The Torah distinguishes between two types of magic: power that comes from G-d, which is celebrated, and power that comes from sorcery, which is frowned upon.

As far as the specific practices of witchcraft, the Tanakh mostly stays silent on the subject.


Unlike the Biblical period, during which witchcraft was associated with both men and women practitioners, Talmudic rabbis associated witchcraft with women, so much so that it was assumed their own wives all practiced some degree of witchcraft. However, men, including some rabbis, were still considered capable of engaging in witchcraft by way of reciting incantations, engaging in healing rituals, and concocting potions.

While witchcraft was mostly considered malevolent (for example, witches were accused of causing infertility and cursing rivals), other forms of sorcery were considered acceptable and even positive, such as the use of evil eye amulets to ward off the evil eye and healing rituals.

In many cases witches were considered to be the source of the evil eye. Other forms of witchcraft were more neutral, such as using one’s hand to stir a boiling pot.


The most famous witch in the Torah is known as the Witch of Endor (called the Woman of Endor in Biblical literature). In the Torah narrative, King Saul, the first king of the United Kingdom of Israel (1047-930 BCE), calls a Canaanite witch, known as the Woman of Endor, to summon the spirit of Samuel to receive advice on how to defeat the Philistines in battle.

While she summons the spirit of Samuel, his ghost terrifies the witch, and she later admonishes King Saul for disobeying G-d. The witch predicts Saul’s downfall. The next day, just as she predicted, Saul is wounded in battle. The witch comforts him and feeds him before he ends up killing himself with his own sword.

The Woman of Endor is anonymous, though in 11th century Jewish literature she is identified as the mother of Abner.
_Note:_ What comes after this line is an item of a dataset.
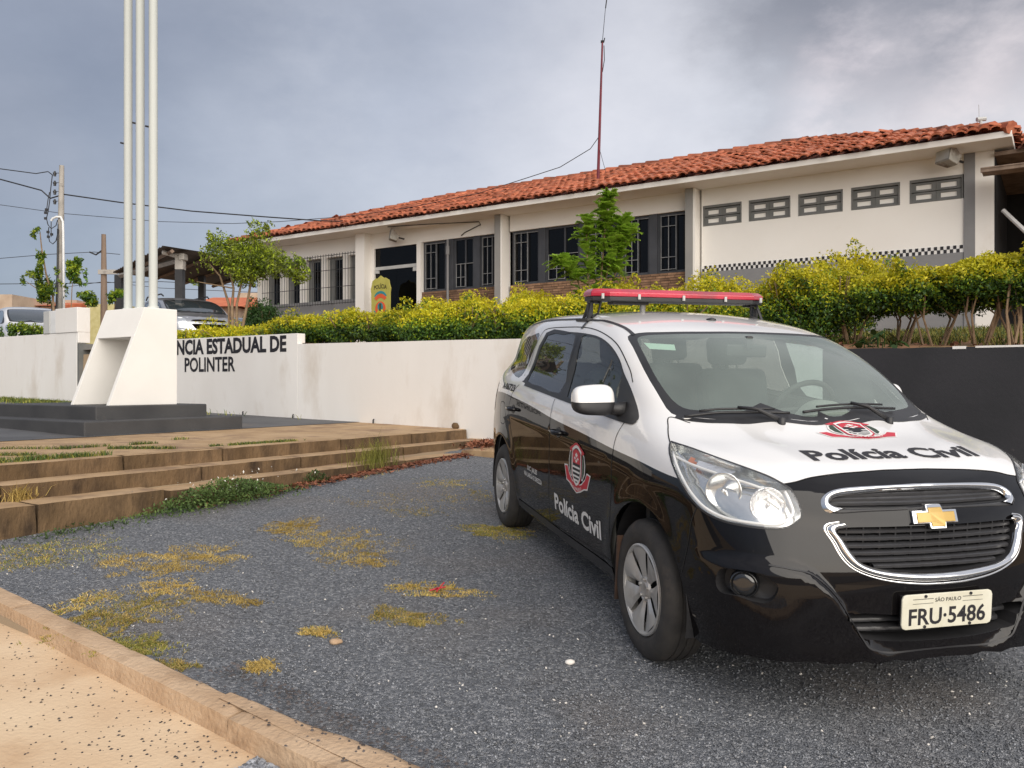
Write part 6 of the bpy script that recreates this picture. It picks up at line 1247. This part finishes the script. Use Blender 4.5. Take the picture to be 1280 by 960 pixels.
for s_ in (-1, 1):
    fc = np.array([.690, -.728, .530]); fn = grad(fc[None])[0]; fc = shoot([[.0, 0, .53]], [[.690, -.728, 0]], .1, 1.6)[0]; fn = np.array([.80, -.60, 0.]); u = np.array([.60, .80, 0]); w = np.array([0, 0, 1.]); fc = fc - fn * .030
    mb = MB(); prof = [(.001, .012), (.025, .013), (.040, .010), (.044, .004), (.048, .012), (.052, .010), (.056, -.02)]; n = 24
    V = [fc + fn * h + r_ * (math.cos(2 * math.pi * j / n) * u + math.sin(2 * math.pi * j / n) * w) for r_, h in prof for j in range(n)]; V = [v * np.array([1, -s_ * -1 if s_ < 0 else -1, 1]) for v in V] if s_ > 0 else V
    mb.add(V, [(i * n + j, i * n + (j + 1) % n, (i + 1) * n + (j + 1) % n, (i + 1) * n + j) for i in range(len(prof) - 1) for j in range(n)]); obj('fog_lamp', mb, M['fog'] if 'fog' in M else M.setdefault('fog', mat('dark fog lamp glass', (.012, .013, .015), rough=.15, coat=1.)), car, local=True, auto=60)
# raised crease of the lower bumper
ribbon('bumper_edge', np.concatenate([front_pts([(0, .300), (-.2, .297), (-.30, .318), (-.345, .362), (-.40, .455), (-.45, .53), (-.52, .592), (-.60, .612), (-.66, .618)])]), .007, M['black'], .0015)
# headlamps
HT = tris('headlight')
for s_ in (-1, 1):
    hd = shell('headlight', HT, .002, False, s_, mats=G_lens); ribbon('lamp_seal', np.concatenate([FE['headlight'][::3], FE['headlight'][:1]]), .009, M['black'], .002, both=False, side=s_, n=3)
    S = clampd(FE['headlight']); P = surf(S); Nn = grad(P); fl = np.array([1, -s_ * -1., 1]) if s_ < 0 else np.array([1, -1., 1]); fl = np.array([1, 1 if s_ < 0 else -1, 1])
    k = len(P); Q = P - Nn * .055; c_ = P.mean(0) - Nn.mean(0) * .075
    mb = MB(); mb.add(np.concatenate([P, Q]) * fl, [(i, (i + 1) % k, k + (i + 1) % k, k + i) for i in range(k)]); obj('bezel', mb, M['reflector2'], hd, local=True, smooth=True)
    used, inv = np.unique(HT, return_inverse=True); V = (PS[used] - NS[used] * .055) * fl; me = mesh_from('reflector', V, inv.reshape(-1, 3), smooth=True); link('reflector', me, M['reflector2'], hd)
    def dish(cx, cy, cz, r_, axis, dp, m, name):
        axis = np.array(axis, float); axis /= np.linalg.norm(axis); u = np.cross(axis, [0, 0, 1.]); u /= np.linalg.norm(u); w = np.cross(u, axis); mb = MB(); n = 28; c0 = np.array([cx, cy, cz]); pr = [(r_ * t, -dp * (1 - t * t)) for t in (.05, .25, .45, .65, .85, 1.0)] + [(r_ * 1.07, .002), (r_ * 1.10, -.006)]
        V = [(c0 + axis * h + q * (math.cos(2 * math.pi * j / n) * u * 1.0 + math.sin(2 * math.pi * j / n) * w)) * fl for q, h in pr for j in range(n)]; mb.add(V, [(i * n + j, i * n + (j + 1) % n, (i + 1) * n + (j + 1) % n, (i + 1) * n + j) for i in range(len(pr) - 1) for j in range(n)]); obj(name, mb, m, hd, local=True, smooth=True)
        mb = MB(); mb.lathe([(.001, .03), (.008, .028), (.010, .0), (.010, -.02)], 10, 'x'); V = [(c0 - axis * dp * .6 + axis * v[0] + u * v[1] + w * v[2]) * fl for v in mb.v]; mb2 = MB(); mb2.add(V, mb.f); obj('bulb', mb2, M['chrome'], hd, local=True, smooth=True)
    dish(.636, -.606, .818, .062, (.85, -.35, .1), .035, M['reflector'], 'lamp_bowl'); dish(.512, -.728, .855, .066, (.72, -.62, .1), .035, M['reflector2'], 'lamp_bowl')
    # bright bead following the lower edge, amber winker and ribbed corner
    bd_in = _shrink(S, .90)
    def bead(sel, off, r_, m, name, fn_=None):
        Pb = surf(sel); Nb = grad(Pb); mb = MB(); mb.tube([(p - n_ * off) * fl for p, n_ in zip(Pb, Nb)], r_, 6); obj(name, mb, m, hd, local=True, smooth=True)
    bead(bd_in[2:34], .006, .0065, M['bead'], 'bright_bead'); bead(cr(tp([(.20, -.79, .955), (.33, -.79, .945), (.47, -.70, .912), (.60, -.60, .880), (.68, -.56, .84)]), 5), .018, .006, M['bead'], 'bright_bead')
    def winker(Ls, m, name, off):
        Sw = tp(Ls); Pw = surf(Sw); Nw = grad(Pw); mb = MB(); mb.add((Pw - Nw * off) * fl, [tuple(range(len(Pw)))]); mb.add((Pw - Nw * (off + .02)) * fl, [tuple(range(len(Pw)))]); obj(name, mb, m, hd, local=True)
    winker([(.30, -.76, .965), (.33, -.755, .962), (.345, -.78, .940), (.31, -.785, .945)], M['amber'], 'winker', .014); winker([(.345, -.75, .962), (.50, -.665, .938), (.49, -.685, .915), (.36, -.78, .938)], M['reflector'], 'winker_bowl', .02)
    mb = MB()
    for q in range(6):
        a, b = surf(tp([(.19 + .018 * q, -.79 + .004 * q, .985 - .012 * q), (.30 + .012 * q, -.80, .955 - .016 * q)])); na = grad(np.stack([a, b])); mb.tube([(a - na[0] * .022) * fl, (b - na[1] * .022) * fl], .003, 5)
    obj('ribs', mb, M['reflector2'], hd, local=True)
# wheels
TY = [(.205, .088), (.214, .098), (.232, .104), (.262, .106), (.288, .100), (.305, .086), (.3135, .074), (.3155, .055), (.3165, .048), (.3115, .046), (.3115, .040), (.3170, .038), (.3175, .012), (.3125, .010), (.3125, .004), (.3175, .002), (.3175, -.025), (.3125, -.027), (.3125, -.033), (.317, -.035), (.315, -.06), (.305, -.08), (.28, -.098), (.24, -.10), (.205, -.085)]
def wheel(x, s_, steer=0.):
    w_ = bpy.data.objects.new('wheel', None); scene.collection.objects.link(w_); w_.parent = car; MINV[w_.name] = MINV[car.name]; w_.location = (x, s_ * .742, .312); w_.rotation_euler = (0, 0, (math.pi if s_ > 0 else 0) + rad(steer))
    # outer side faces -y in the wheel's own frame
    mb = MB(); mb.lathe([(r_, -h) for r_, h in TY], 56); obj('tyre', mb, M['rubber'], w_, local=True, auto=30)
    mb = MB(); mb.lathe([(.205, -.090), (.200, -.095), (.196, -.088), (.190, -.060), (.185, .07)], 48); obj('rim', mb, M['hub'], w_, local=True, auto=40)
    mb = MB(); mb.lathe([(.001, -.045), (.192, -.045)], 32); obj('brake_backing', mb, M['dark'], w_, local=True)
    mb = MB(); mb.lathe([(.001, -.083), (.030, -.085), (.038, -.078), (.052, -.084), (.058, -.074)], 28); mb.lathe([(.200, -.094), (.205, -.100), (.198, -.104), (.188, -.100), (.184, -.090)], 48); h_ = obj('hubcap', mb, M['hub'], w_, local=True, auto=40)
    for k in range(7):
        a0 = 2 * math.pi * k / 7; mb = MB(); V = []
        prof = [(.045, .36, -.078), (.075, .30, -.083), (.105, .33, -.089), (.135, .36, -.095), (.165, .385, -.100), (.190, .40, -.102)]
        for r_, hw, y in prof:
            for q in (-1, -.45, .45, 1): a = a0 + q * hw * 1.0; V.append((r_ * math.cos(a), y + (.008 if abs(q) == 1 else (.000 if q < 0 else -.003)), r_ * math.sin(a)))
        mb.add(V, [(4 * i + j, 4 * i + j + 1, 4 * i + 5 + j, 4 * i + 4 + j) for i in range(5) for j in range(3)]); obj('hubcap_blade', mb, M['hub'], w_, local=True, auto=25)
    for k in range(5):
        a = 2 * math.pi * k / 5 + .3; mb = MB(); mb.lathe([(.001, -.092), (.007, -.092), (.008, -.08)], 6, 'y', (.042 * math.cos(a), 0, .042 * math.sin(a))); obj('wheel_bolt', mb, M['hub'], w_, local=True)
wheel(0, -1, 0); wheel(0, 1, 0); wheel(-2.62, -1); wheel(-2.62, 1)
for s_ in (-1, 1):
    mb = MB(); V = [(-.235, .70 * s_, .50), (-.30, .70 * s_, .17), (-.30, .845 * s_, .17), (-.238, .862 * s_, .50)]; mb.prism([(0, 0), (1, 0), (1, 1), (0, 1)], lambda u, v: np.array(V[0]) * (1 - u) * (1 - v) + np.array(V[1]) * u * (1 - v) + np.array(V[2]) * u * v + np.array(V[3]) * (1 - u) * v, lambda u, v: np.array(V[0]) * (1 - u) * (1 - v) + np.array(V[1]) * u * (1 - v) + np.array(V[2]) * u * v + np.array(V[3]) * (1 - u) * v + np.array([-.012, 0, 0])); obj('mud_flap', mb, M['mudflap'] if 'mudflap' in M else M.setdefault('mudflap', mat('dusty mud flap', (.045, .03, .024), (.10, .055, .035), rough=.9, scale=6)), car, local=True)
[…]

Though sometimes they were viewed negatively, Jews didn’t persecute witches, unlike their Christian counterparts.

Jews, however, were historically persecuted by Christians during the witch hunts. In fact, during the European witch craze between the 14th and 17th centuries, witches and Jews — particularly Jewish women — were persecuted interchangeably. That is not to say that non-Jewish women weren’t persecuted — they were (most notably, Roma women were persecuted as well) — but it’s important to understand that the persecution of “witches” was deeply intertwined with the persecution of Jews.

Witches were “identified” using the same criteria that had been used to demonize Jews for centuries: an association with the devil, as well as the use of strange rituals, incantations, and potions. In some parts of Europe, when a woman was identified as a witch, their punishment was to stand dressed as a Jew in public.